There was no data processing or computer industry twenty-five years ago, so anything that's done is bigger. The question in my mind is not whether these companies will get bigger, but whether they'll be so big as to be unfair and to stop competition. If they do, the bill has its own triggering mechanism for getting them back under the regulatory tent. All we're doing is opening the doors and windows and letting some fresh air in where it's never been before. This isn't written in stone, and if it doesn't work out, we're going to have ways of stepping back in. In the main, these big competitors of AT&T are not afraid of their inability to compete. As a matter of fact, some of them have some built-in advantages that you hear very little talk about. One of these is the inordinately long time that local P.U.C.'s have insisted upon for depreciation of Bell equipment. In most states this is around forty years. There is no way they could be competitive with outfits like IBM who can depreciate their equipment in six or eight years. This is a fact that isn't even taken up in our bill, but it's one of the ways in which the Bell system will always be handicapped as AT&T. A subsidiary would not be bound by those tariff procedures in the various states and would be able to become competitive in this way too. What we're determined to prevent is the use of profits from regulated tariffed parts of the activity to compete unfairly with the competitive area.

Lof:

How long will the transition take?

Van Deerlin:

The bill anticipates two years to transition.

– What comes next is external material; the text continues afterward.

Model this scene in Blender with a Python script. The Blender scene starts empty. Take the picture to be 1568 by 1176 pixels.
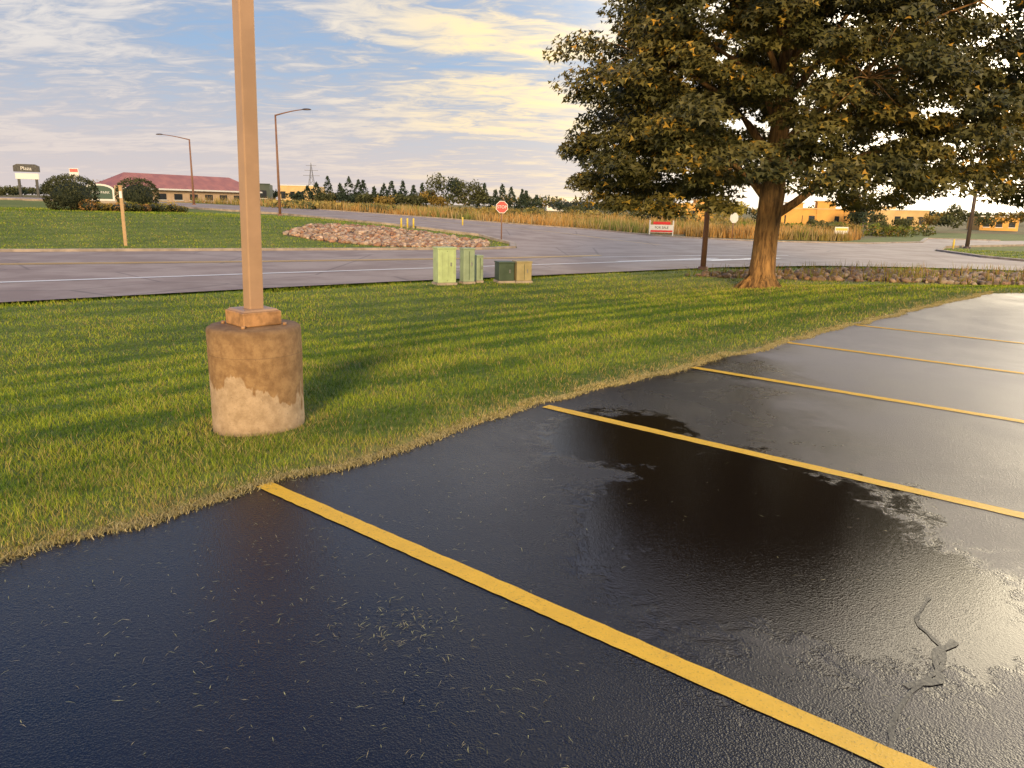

Opposition to 1976 Bell Bill

Lof:

You were actively against the Bell Bill, weren't you?

Van Deerlin:

There are new members around here who don't remember anything about what happened then and aren't even aware of who stopped the Bell Bill. If that Subcommittee had had leadership on it, which wanted to see that bill pass, it could have probably gone sailing.

Lof:

Which bill?

Van Deerlin:

The Consumer Communication Reform Bill of 1976, also known as the Bell Bill. It had about 189 sponsors in the House and it made beautiful logic. If you want to save that low-cost home telephone, you better get aboard this bill. Among the people who helped stop it are some of us here who now are being accused of being too easy on Bell.

Jackson:

There were basically three elements of the Bell Bill. Two primary ones were the intercity monopoly and state regulation of terminal equipment. HR6121 has no regulation of terminal equipment and expressly prohibits state regulation of terminals and opens up all intercity markets to competitors. Every proposition that was in the Bell Bill is stood on its head in HR6121.

Lof:

Do you think HR6121 will pass?

Van Deerlin:

Well, it certainly should, and we'll thank you to help us do it.

Lof:

Thank you, Mr. Van Deerlin, Mr. Jackson.